Caran d'Ache.
Il fut un temps où M. Caran d'Ache ne s'appelait pas ainsi: il portait un nom beaucoup moins original. Emmanuel Poiré, tel est celui que lui donnèrent les auteurs de ses jours. Ses instincts d'artiste durent certainement protester dès ce moment, mais personne ne s'en aperçut et ce n'est que plus tard que M. Caran d'Ache prit ce nom par lequel il a prétendu nous étonner. C'était trop présumer de notre ignorance: on est arrivé à découvrir que le mot Karandache n'est autre qu'un mot russe qui signifie crayon. M. Caran d'Ache s'appelle donc en réalité M. Crayon. Valait-il pas mieux rester Poiré?
Nul n'a le droit de changer d'état civil, et c'est fort juste. Autrement l'exemple de M. Caran d'Ache pourrait être suivi par une foule de personnes qui remplaceraient leurs noms plus ou moins mélodieux par celui des instruments de leur fortune, et cet usage ne manquerait pas d'occasionner certains abus, si par exemple le pétomane ou Mlle Clio de Mérode voulaient le mettre en pratique. Aux yeux de la loi, M. Caran d'Ache s'appelle toujours M. Poiré, et je préviens ses créanciers, s'il en a, que c'est à ce nom qu'ils auraient du l'assigner en paiement de ses dettes sous peine de voir annuler leur instance.
Mais M. Caran d'Ache n'a sans doute pas de créanciers: c'est un artiste "arrivé" et qui fait payer ses coups de crayon. Il s'est particulièrement appliqué, de même que Polin, artiste non moins fameux, à l'étude des militaires, et les a représenté avec beaucoup de verve dans leurs diverses attitudes: ses cavaliers seront surtout campés avec chic. C'est au ministère de la Guerre, où il fit son service, qu'il s'est exercé, paraît-il, à reproduire des costumes et des types de nos armées.

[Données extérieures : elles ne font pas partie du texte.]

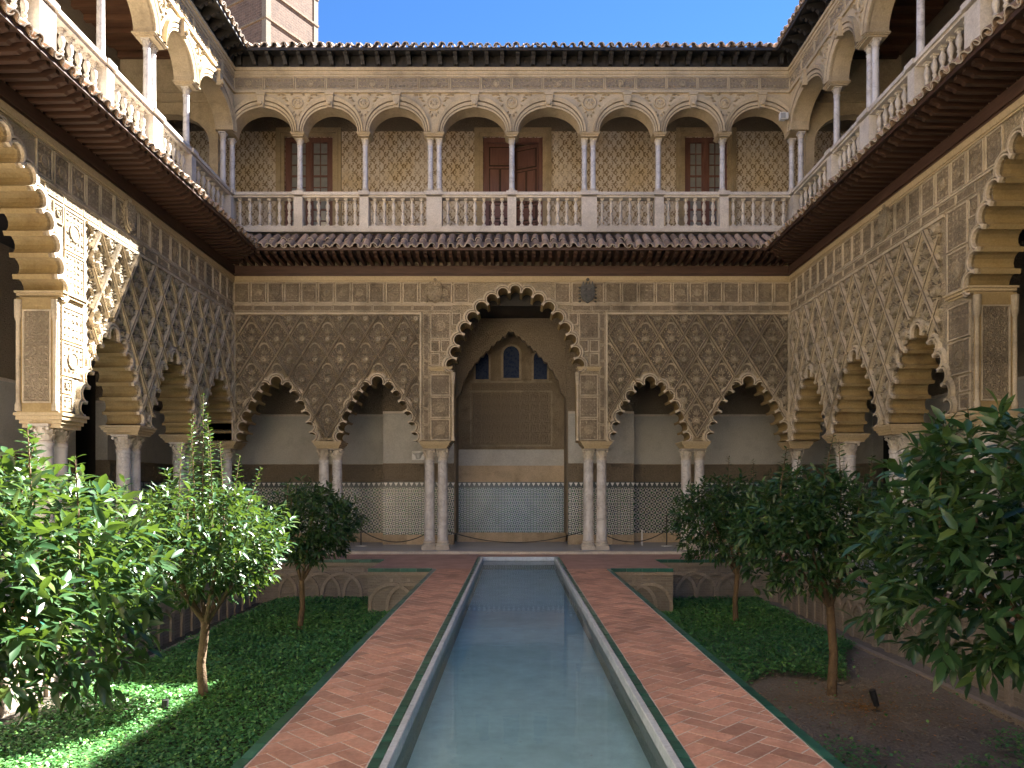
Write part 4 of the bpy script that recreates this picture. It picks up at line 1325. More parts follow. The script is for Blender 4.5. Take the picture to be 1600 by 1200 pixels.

Il faut compter parmi ses principaux succès, ses histoires sans légende, genre dont il fut le créateur en France et qui est resté en faveur dans tous nos journaux illustrés. Il est facile de constater, en comparant ses dessins avec ceux qu'il a accompagné d'un texte, que M. Caran d'Ache a beaucoup plus d'esprit quand il dessine que quand il parle.
Jean-Louis.
Mon Dimanche, revue populaire illustrée, 19 Mars 1905.